Before you throw your hands in the air and give up on your video game limits, find out about some fun activities that you can do with your children in the house. You may even stir up a bit of creativity.

Creative Kidstuff offers a great variety of rainy day activities that you can keep tucked away until you really need them. The company took the time to ask their creative employees for their suggestions for rainy day activities. Some of these fun ideas can get your kids out of your hair for an entire afternoon, and others will allow you and your kids to spend a little quality time together.

  • Round up every stuffed animal in your house for a teddy bear picnic. Lay out blankets, decorate paper plates, and cut your sandwiches into fun shapes any bear would love. Consider trying fish, honey jars, berries or flowers.
  • Write secret messages to each other using cotton swabs and lemon juice. Hold them over a warm light bulb and your secrets will be revealed.
  • Make a fort for reading, listening to music (or a book on CD), even a nap. A kitchen table works well, same with a bunk bed or two couches that are somewhat close together. Make a fort into a relaxing experience for you and your child, consider introducing them to meditation. Once they get comfortable, prompt your child to relax each part of their body from toe to forehead.
  • "Get your kids involved in the kitchen and make some fun dough:
      4 cups flour
      1 cup salt
      4 cups water
      4 tablespoon oil
      ½ cup cream of tartar
    Add food coloring or a package of unsweetened drink mix to give it color.

    Mix all ingredients in a sauce pan. Cook and stir over low/medium head until dough is completely formed and no longer sticky. Allow to cool before storing in an airtight container or zip-sealing bag.
  • Make shoebox marble art. Gather marbles, washable paints, bowls, a shoebox and paper that's cut to line the bottom of the box. Drop marbles into one color of paint (in a bowl). Place them into the shoebox. Roll them around the box to create beautiful art. Remove marbles from the box and roll them in another color, repeat. When you are finished, remove the paper from the bottom of the box and start on a new piece. These artistic masterpieces can be used for invitations, thank-you notes, refrigerator art or you could place them into inexpensive frames and hang them in your child's room.
  • Invite some friends over for an indoor carnival. Create a fish pond with a stick, string and clothes pin. Have participants cast their line over a sheet, which you are hiding behind. Clip their prizes onto the clothes pin. Consider inexpensive prizes such as stickers, novelty pencils, fruit snacks or kid-focused puzzles.

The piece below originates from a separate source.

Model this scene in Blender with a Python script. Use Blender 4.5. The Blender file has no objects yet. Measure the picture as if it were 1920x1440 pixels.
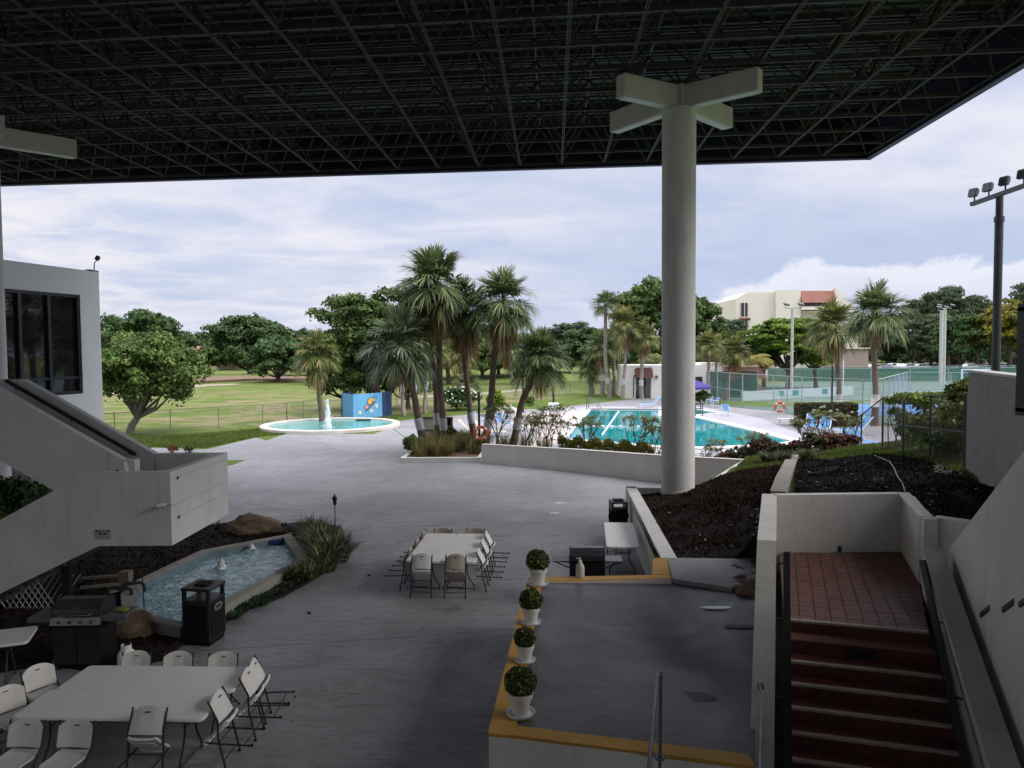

    You can also race friction cars through shaving cream, play musical chairs, have a cupcake walk and more.
  • Spend the day creating a restaurant. You can fill hours setting up the table, creating the menu, waiter outfit and food. A notepad does the trick for taking orders and most any apron with a few pens will suffice for any waiter or waitress. When dinner time arrives, the grown ups can sit down and be customers as the kids run the show.
  • Create a story or play. Send the kids on a scavenger hunt to gather objects from around the house to be used as story ideas. Put them on the floor in front of you and try to use every prop or object in a story that you and your children create. You could also have them gather everything and craft their own story, to be presented to you when the story is ready. This works great if you are working from home and need some time to get things done.
  • Start a new tradition with a Mystery Trip. When you have some time and the kids are bored, go for a change of scenery. Yell "Mystery Trip" and load the kids into the car. Take the kids to a bird sanctuary, the zoo, free day at the museum, an indoor water park, a library-sponsored activity or a play. Make sure to end each mystery day with ice cream.
  • Put on swimsuits, hop in the tub and paint. Consider shaving cream, washable finger paints or even pudding. If one of the kids creates something they don't want to rinse away, press paper on top and peel it away to save the print.
  • Make paper mache globes.
    1. Gather round balloons, newspaper, flour, water, paint, black markers, a world map and an old shower curtain or tarp on which to work.
    2. Make glue by combining 1 cup each water and flour.
    3. Stir in 4 cups boiling water and simmer to create a runny paste. Allow time to cool.
    4. Tear newspaper into 1-inch wide strips and drag through paste, wiping off excess.
    5. Apply paper strips to balloon, covering the entire balloon three strips. Allow balloon to dry between layers.
    6. Use black marker to draw equator, continents, North Pole and South Pole.
    7. Paint continents and bodies of water
  • Cover the floor with a tarp or old shower curtain. Use sand and a water table or big tub and bring out bubbles and let kids do the dishes. Measuring cups, plastic food containers and strainers are all great tools for this activity.
  • Create clothes pin and coffee filter butterflies. Using watery watercolor paints, drop color spots onto coffee filters, one color at a time until the filter is a bright and colorful wing. Let dry. Clip the pin across the middle, and you've got a beautiful homemade butterfly that won't fly away.
  • Melt a surprise. Fill plastic bowls or ice cube trays with water and add plastic animals or other small toys. Place bowls or trays into freezer and save for a later date, when you can melt the surprise in the tub or in a sand and water table. Try freezing the letters of your child's name into ice and see if they can spell with the letters as they melt.
  • Collage crafts can be the best part of a rainy day. Keep a large storage tub and add things from time to time so you are ready when you need them. Tissue paper, buttons, pipe cleaners, glitter, paper scraps, old magazines, birthday and greeting cards and broken crayons can be tossed into the tub. Tape a large banner of paper on the wall. Decide on a theme and create art -- a giant rainbow, a forest or a message for someone who needs a boost.

If you want even more ideas, here's a great site that will get your creative juices flowing, so you can gather everything for a rainy day activity in one quick move.

With a little planning and some not-so-nice weather, you can spend a fun-filled day with your kids without having to rely on the television for entertainment.